Monday, 20 May 2013

The Writer's Waiting Game

Look at Facebook. Tweet.

Check e-mails....again.

Pay attention to neglected children/partner/job/friends.

Then sigh, pace, flip through the diary pages--how many days has it been now?

And do it all again.

I think it was Alan Bennett who said, "Writing is mostly making cups of tea."

But there are two types of tea drinking for writers. There's the "creative", mulling things over, taking a break from the desk or paper or screen, the stretching and yawning reward cup of tea.

Then there's the "waiting" cup of  tea. Altogether different. This stewed and bitter brew is just a time-killing cup of tea, and it doesn't taste nearly as delicious.

The waiting that I'm talking about is, of course, is that killer time that happens after a work in progress is nominally "finished."  It's waiting to get feedback from your critique group or hear from an agent, publisher or a competition judge. Ultimately, it's waiting for judgement--rejection or acceptance, yes or no.

When you're waiting to get a response from a query, or even to hear back from the wonderful agent you feel so lucky to have, time does strange things. Think back to being a child, and having to wait for your birthday, or the start of the summer holidays, or Christmas.

In Minnesota, where I grew up, my community followed the Nordic custom of opening presents on Christmas Eve. This made for some lovely memories--a roaring fire, Christmas tree lights twinkling in the darkness and, outside the window, starry skies and clean white snow.

But it also made for a long, excruciating, almost unbearable wait till the evening. My parents had plenty of suggestions for passing the time--go play in the snow, take a nap, help out in the kitchen (as if!). Nothing worked. Timed just dragged.

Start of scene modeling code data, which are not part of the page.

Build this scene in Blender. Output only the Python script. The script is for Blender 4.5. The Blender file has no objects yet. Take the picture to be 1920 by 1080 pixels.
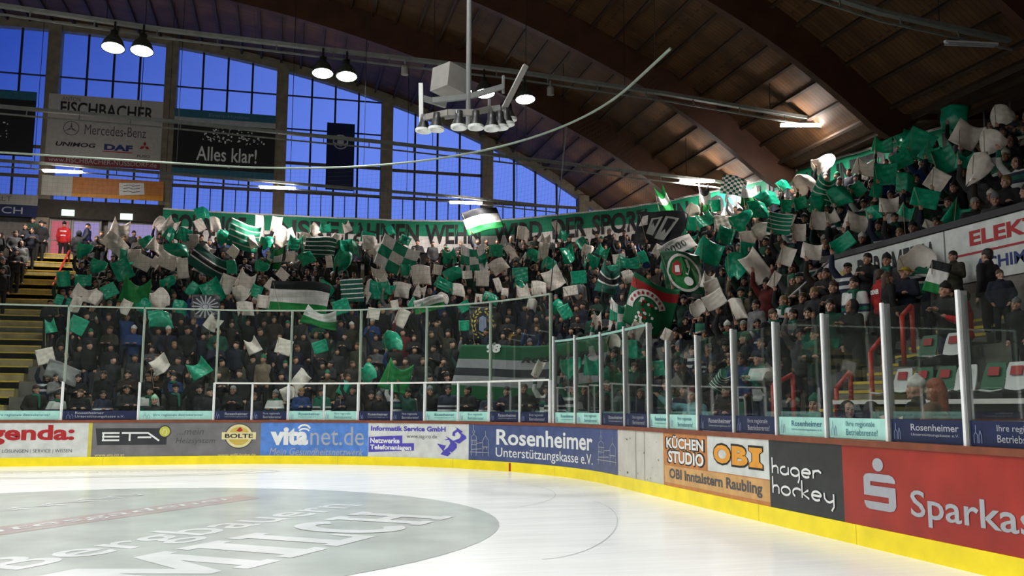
import bpy, bmesh, math, random
import numpy as np
from mathutils import Vector, Matrix, Euler

random.seed(7)
RNG = np.random.default_rng(11)
SC = bpy.context.scene
COL = SC.collection
PI = math.pi

# ------------------------------------------------------------------ camera
cam_d = bpy.data.cameras.new('camera')
cam_d.sensor_width = 36.0
cam_d.lens = 36.0 * 1717.3 / 1920.0
cam_d.clip_end = 300
cam = bpy.data.objects.new('camera', cam_d)
COL.objects.link(cam)
cam.matrix_world = (Matrix.Translation((0, 0, 1.531)) @ Matrix.Rotation(-0.2433, 4, 'Z')
                    @ Matrix.Rotation(PI / 2 + 0.1291, 4, 'X') @ Matrix.Rotation(0.0021, 4, 'Z'))
SC.camera = cam

# ------------------------------------------------------------------ sky (blue dusk outside) and exposure
W = bpy.data.worlds.new('dusk_sky')
SC.world = W
W.use_nodes = True
wt = W.node_tree
wt.nodes.clear()
wo = wt.nodes.new('ShaderNodeOutputWorld')
wb = wt.nodes.new('ShaderNodeBackground')
wr = wt.nodes.new('ShaderNodeValToRGB')
wc = wt.nodes.new('ShaderNodeTexCoord')
ws = wt.nodes.new('ShaderNodeSeparateXYZ')
wm = wt.nodes.new('ShaderNodeMath')
wm.operation = 'MULTIPLY_ADD'
wm.inputs[1].default_value = 0.55
wt.links.new(wc.outputs['Generated'], ws.inputs[0])
wt.links.new(ws.outputs['X'], wm.inputs[0])
wz = wt.nodes.new('ShaderNodeMath')
wz.operation = 'MULTIPLY_ADD'
wz.inputs[1].default_value = -0.55
wz.inputs[2].default_value = 0.55
wt.links.new(ws.outputs['Z'], wz.inputs[0])
wt.links.new(wz.outputs[0], wm.inputs[2])
wt.links.new(wm.outputs[0], wr.inputs[0])
wr.color_ramp.elements[0].position = 0.22
wr.color_ramp.elements[0].color = (0.028, 0.075, 0.45, 1)
wr.color_ramp.elements[1].position = 0.44
wr.color_ramp.elements[1].color = (0.155, 0.27, 0.92, 1)
wt.links.new(wr.outputs[0], wb.inputs[0])
wb.inputs[1].default_value = 0.95
wt.links.new(wb.outputs[0], wo.inputs[0])
vs = SC.view_settings
vs.view_transform = 'Standard'
vs.look = 'None'
vs.gamma = 1.0
vs.use_curve_mapping = False
vs.exposure = 0.0
SC.cycles.max_bounces = 6
SC.cycles.diffuse_bounces = 3
SC.cycles.glossy_bounces = 3
SC.cycles.transparent_max_bounces = 16
SC.cycles.sample_clamp_indirect = 4.0
SC.cycles.caustics_reflective = False
SC.cycles.caustics_refractive = False

# ------------------------------------------------------------------ materials
MATS = {}


def nt(m):
    return m.node_tree, m.node_tree.nodes, m.node_tree.links


def mat(name, col, rough=0.6, metal=0.0, noise=0.12, scale=6.0, bump=0.0, emit=0.0, objcol=False, spec=0.4, coat=0.0,
        translucent=0.0):
    """Principled material whose colour is broken up by a procedural noise (wear)."""
    m = bpy.data.materials.new(name)
    m.use_nodes = True
    t, n, l = nt(m)
    p = n['Principled BSDF']
    p.inputs['Roughness'].default_value = rough
    p.inputs['Metallic'].default_value = metal
    p.inputs['Specular IOR Level'].default_value = spec
    p.inputs['Coat Weight'].default_value = coat
    tc = n.new('ShaderNodeTexCoord')
    nz = n.new('ShaderNodeTexNoise')
    nz.inputs['Scale'].default_value = scale
    nz.inputs['Detail'].default_value = 4
    l.new(tc.outputs['Object'], nz.inputs['Vector'])
    mr = n.new('ShaderNodeMapRange')
    mr.inputs['From Min'].default_value = 0.3
    mr.inputs['From Max'].default_value = 0.7
    mr.inputs['To Min'].default_value = 1 - noise
    mr.inputs['To Max'].default_value = 1 + noise * 0.4
    l.new(nz.outputs['Fac'], mr.inputs['Value'])
    mx = n.new('ShaderNodeMix')
    mx.data_type = 'RGBA'
    mx.blend_type = 'MULTIPLY'
    mx.inputs['Factor'].default_value = 1
    if objcol:
        oi = n.new('ShaderNodeObjectInfo')
        l.new(oi.outputs['Color'], mx.inputs[6])
    else:
        mx.inputs[6].default_value = (*col, 1)
    l.new(mr.outputs[0], mx.inputs[7])
    l.new(mx.outputs[2], p.inputs['Base Color'])
    if bump:
        b = n.new('ShaderNodeBump')
        b.inputs['Strength'].default_value = bump
        b.inputs['Distance'].default_value = 0.02
        l.new(nz.outputs['Fac'], b.inputs['Height'])
        l.new(b.outputs[0], p.inputs['Normal'])
    if emit:
        p.inputs['Emission Color'].default_value = (*col, 1)
        p.inputs['Emission Strength'].default_value = emit
    if translucent:
        tr = n.new('ShaderNodeBsdfTranslucent')
        l.new(mx.outputs[2], tr.inputs['Color'])
        ms = n.new('ShaderNodeMixShader')
        ms.inputs[0].default_value = translucent
        l.new(p.outputs[0], ms.inputs[1])
        l.new(tr.outputs[0], ms.inputs[2])
        l.new(ms.outputs[0], n['Material Output'].inputs['Surface'])
    MATS[name] = m
    return m


def glass_mat(name, tint, gloss=0.08, rough=0.02, dirt=0.06):
    """Clear sheet: mostly see-through, a thin mirror sheen and a little dust."""
    m = bpy.data.materials.new(name)
    m.use_nodes = True
    t, n, l = nt(m)
    n.remove(n['Principled BSDF'])
    tr = n.new('ShaderNodeBsdfTransparent')
    tr.inputs[0].default_value = (*tint, 1)
    gl = n.new('ShaderNodeBsdfGlossy')
    gl.inputs['Roughness'].default_value = rough
    df = n.new('ShaderNodeBsdfDiffuse')
    df.inputs[0].default_value = (0.45, 0.5, 0.47, 1)
    fr = n.new('ShaderNodeFresnel')
    fr.inputs[0].default_value = 1.4
    tc = n.new('ShaderNodeTexCoord')
    nz = n.new('ShaderNodeTexNoise')
    nz.inputs['Scale'].default_value = 1.3
    nz.inputs['Detail'].default_value = 5
    l.new(tc.outputs['Object'], nz.inputs['Vector'])
    mu = n.new('ShaderNodeMath')
    mu.operation = 'MULTIPLY'
    mu.inputs[1].default_value = dirt
    l.new(nz.outputs['Fac'], mu.inputs[0])
    m1 = n.new('ShaderNodeMixShader')
    l.new(mu.outputs[0], m1.inputs[0])
    l.new(tr.outputs[0], m1.inputs[1])
    l.new(df.outputs[0], m1.inputs[2])
    m2 = n.new('ShaderNodeMixShader')
    mg = n.new('ShaderNodeMath')
    mg.operation = 'MULTIPLY'
    mg.inputs[1].default_value = gloss * 10
    l.new(fr.outputs[0], mg.inputs[0])
    l.new(mg.outputs[0], m2.inputs[0])
    l.new(m1.outputs[0], m2.inputs[1])
    l.new(gl.outputs[0], m2.inputs[2])
    l.new(m2.outputs[0], n['Material Output'].inputs['Surface'])
    MATS[name] = m
    return m


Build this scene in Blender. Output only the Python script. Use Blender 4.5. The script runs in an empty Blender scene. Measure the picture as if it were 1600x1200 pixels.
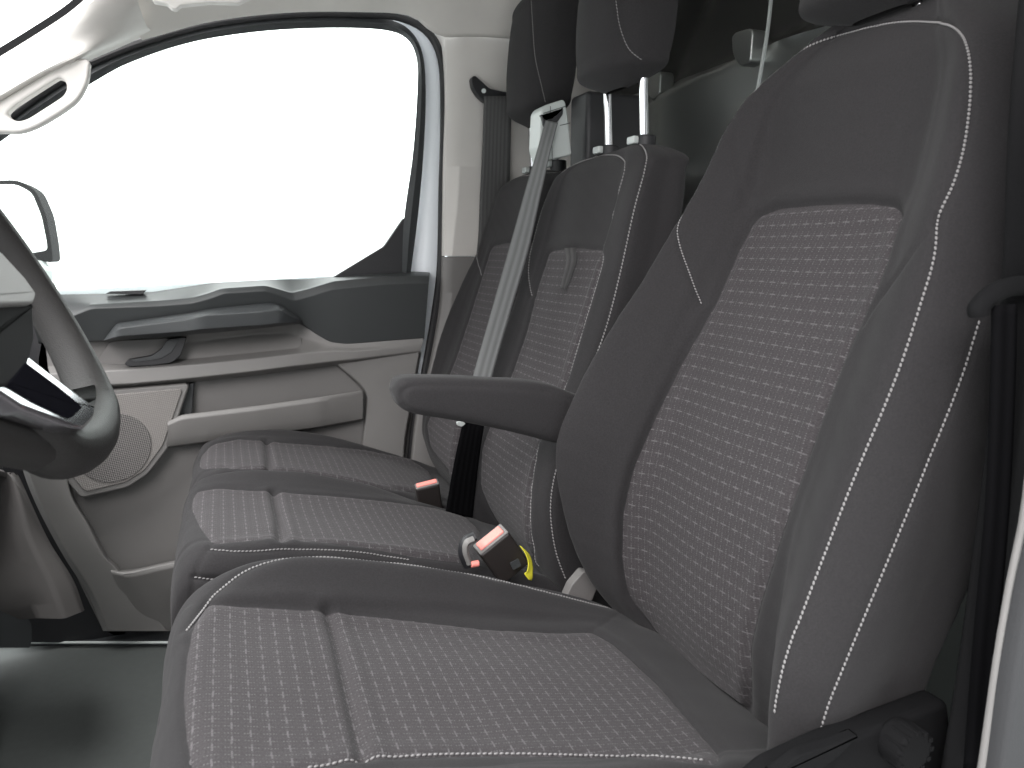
import bpy, bmesh, math, random
import numpy as np
from mathutils import Vector, Matrix

# ------------------------------------------------------------------ camera
C = bpy.context.scene
col = C.collection
F = 1150.0
YAW = math.radians(21.2); PITCH = math.radians(9.9)
CAM = np.array([0.0, 0.0, 1.0])
FW = np.array([math.sin(YAW)*math.cos(PITCH), math.cos(YAW)*math.cos(PITCH), -math.sin(PITCH)])
RT = np.array([math.cos(YAW), -math.sin(YAW), 0.0])
UP = np.array([math.sin(YAW)*math.sin(PITCH), math.cos(YAW)*math.sin(PITCH), math.cos(PITCH)])
cd = bpy.data.cameras.new('camera'); cam = bpy.data.objects.new('camera', cd); col.objects.link(cam)
cd.sensor_width = 36; cd.lens = F/1600*36; cd.clip_start = .02; cd.clip_end = 200
cd.dof.use_dof = True; cd.dof.focus_distance = 1.15; cd.dof.aperture_fstop = 9
cam.matrix_world = Matrix(((RT[0], UP[0], -FW[0], CAM[0]), (RT[1], UP[1], -FW[1], CAM[1]), (RT[2], UP[2], -FW[2], CAM[2]), (0, 0, 0, 1)))
C.camera = cam

# ------------------------------------------------------------------ light
w = bpy.data.worlds.new('World'); C.world = w; w.use_nodes = True
bg = w.node_tree.nodes['Background']; bg.inputs[0].default_value = (0.97, 1.0, 1.0, 1); bg.inputs[1].default_value = 3.0
# studio surroundings: bright white on the far side and ahead, dimmer behind the camera and low down
_nt = w.node_tree; _tc = _nt.nodes.new('ShaderNodeTexCoord'); _sp = _nt.nodes.new('ShaderNodeSeparateXYZ'); _nt.links.new(_tc.outputs['Generated'], _sp.inputs[0])
def _map(sock, a, b, c, d):
    m = _nt.nodes.new('ShaderNodeMapRange'); m.interpolation_type = 'SMOOTHSTEP'
    for i, v in enumerate((a, b, c, d)): m.inputs[i+1].default_value = v
    _nt.links.new(sock, m.inputs[0]); return m.outputs[0]
_a = _map(_sp.outputs[1], -.55, .25, .36, 1.0); _b = _map(_sp.outputs[2], -.45, .6, .25, 1.75)
_m = _nt.nodes.new('ShaderNodeMath'); _m.operation = 'MULTIPLY'; _nt.links.new(_a, _m.inputs[0]); _nt.links.new(_b, _m.inputs[1])
_c = _map(_sp.outputs[0], -.95, .1, .75, 1.0); _m3 = _nt.nodes.new('ShaderNodeMath'); _m3.operation = 'MULTIPLY'; _nt.links.new(_m.outputs[0], _m3.inputs[0]); _nt.links.new(_c, _m3.inputs[1])
_m2 = _nt.nodes.new('ShaderNodeMath'); _m2.operation = 'MULTIPLY'; _m2.inputs[1].default_value = 3.6; _nt.links.new(_m3.outputs[0], _m2.inputs[0]); _nt.links.new(_m2.outputs[0], bg.inputs[1])
def area(name, loc, target, sx, sy, power, color=(1, 1, 1)):
    l = bpy.data.lights.new(name, 'AREA'); l.shape = 'RECTANGLE'; l.size = sx; l.size_y = sy; l.energy = power; l.color = color
    o = bpy.data.objects.new(name, l); col.objects.link(o); o.location = loc
    o.rotation_euler = (Vector(target)-Vector(loc)).to_track_quat('-Z', 'Y').to_euler()
    return o
area('studio_softbox', (-1.05, -1.05, 2.35), (0.45, 0.8, 0.6), 1.4, 1.2, 95, (1, .94, .95))
area('overhead_fill', (-0.95, 1.0, 3.4), (0.15, 1.1, 0.4), 1.6, 2.2, 235, (1, .97, .97))  # unseen overhead lamp, added to brighten the up-facing cushions and floor
C.view_settings.view_transform = 'Standard'; C.view_settings.look = 'None'
C.view_settings.gamma = 1; C.view_settings.exposure = 0.0
C.render.engine = 'CYCLES'

# ------------------------------------------------------------------ survey helpers: a sight line met with a real plane of the cab
def sight(x, y): return FW + (x-800)/F*RT + (600-y)/F*UP
def W(x, y, Y): r = sight(x, y); return CAM + r*((Y-CAM[1])/r[1])
def WX(x, y, X): r = sight(x, y); return CAM + r*((X-CAM[0])/r[0])
def WZ(x, y, Z): r = sight(x, y); return CAM + r*((Z-CAM[2])/r[2])
def project(P):
    d = P-CAM; z = d@FW
    return np.stack([800+F*(d@RT)/z, 600-F*(d@UP)/z], -1), z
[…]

So now, years later, I try the same thing, looking for similar ideas that will distract me during the weeks of waiting to hear back from my agent or get news from a publisher. Playing in the snow? Well, maybe I'll go on a series of long walks, or even a short holiday. Taking a nap? OK, I'll try reading. Help out in the kitchen? God knows those cupboards could use a good clean...

What else helps?

Starting a new piece of writing, obviously, but I'm still rather attached to the piece I've just finished, so instead of starting something new, I go back to my manuscript and do what I call "scab-picking." You know--tweaks and tiny changes that are pointless at best, damaging at worst.

Blogging does--I've made this post "last" by writing two words a day, clever me!

But generally, there's nothing to be done but carry on with life, and with writing.

And tweet, of course.

And check that inbox one more time....

while drinking a cup of tea.


  1. Scab-picking - what a lovely turn of phrase you have! Though I do know what you mean and think it is a very good description of "tweaks" that can cause injury to stories.
    Good luck, Jane.

  2. Yes, another example of my elegant prose style... I've let go of the story for now, but it's amazing how addictive going back for "another look" can be!

  3. I've got the PERFECT answer, as I discovered this past week. Paint a room! It's all consuming, takes most of a day, and leaves you stiff and achy, but yet quite satisfied. Course, now that the painting's done, I'm back to pacing. ;)

    Hope you hear something soon!

  4. Excruciating is certainly the word for it. I'm a couple of weeks away from the end of a manuscript at the moment and I know that the waiting time approaches. Unusually, I've had an idea for a new book already, so maybe I could make a clean break and get started on that? Oh well, there's a first time for everything...

  5. Thanks for the suggestion, Anne. My house is in dire need of some TLC. I'm not complaining about the waiting time, but it's one of the many writing things I don't deal with very well. I don't suppose anyone does. Except Nick, of course, this time!

    1. Of course. I'm coping splendidly and not worrying about it before it even happens or anything ;-)

    2. If I was anywhere nearby, I'd so come over and do some painting for you! Probably wouldn't help your waiting any, though it would do wonders for me. ;)

  6. Oh God YES!!!! The worst is when you've 'prompted' your agent and you still hear nothing. You know, in your head, this means they are probably chasing on your behalf but in your heart...THEY JUST DON'T LOVE YOU ANYMORE YOU LOSER. Ahem...better go make a cup of tea...

  7. I never feel unloved, but am just totally impatient, even for things I know are well worth waiting for!

  8. Great post! You are right about the different cuppas.
    I write picture books so I'm always sending off submissions. I keep writing new material and trying to forget what I've sent out. Occasionally I reach a point where I haven't heard from anyone for weeks. At these moments I give up all hope and announce that I am going to spend a week cleaning the house from top to bottom. Then I will always hear back from someone with good news or something to spur me on. And the house never gets cleaned. It has to be real desperation though. I can't fake it!

  9. Thanks for your comment, Alice. You're so right--that desperation can't be faked. Somehow the cosmos "knows". Hope the good news keeps flowing in. Who needs a clean house anyway?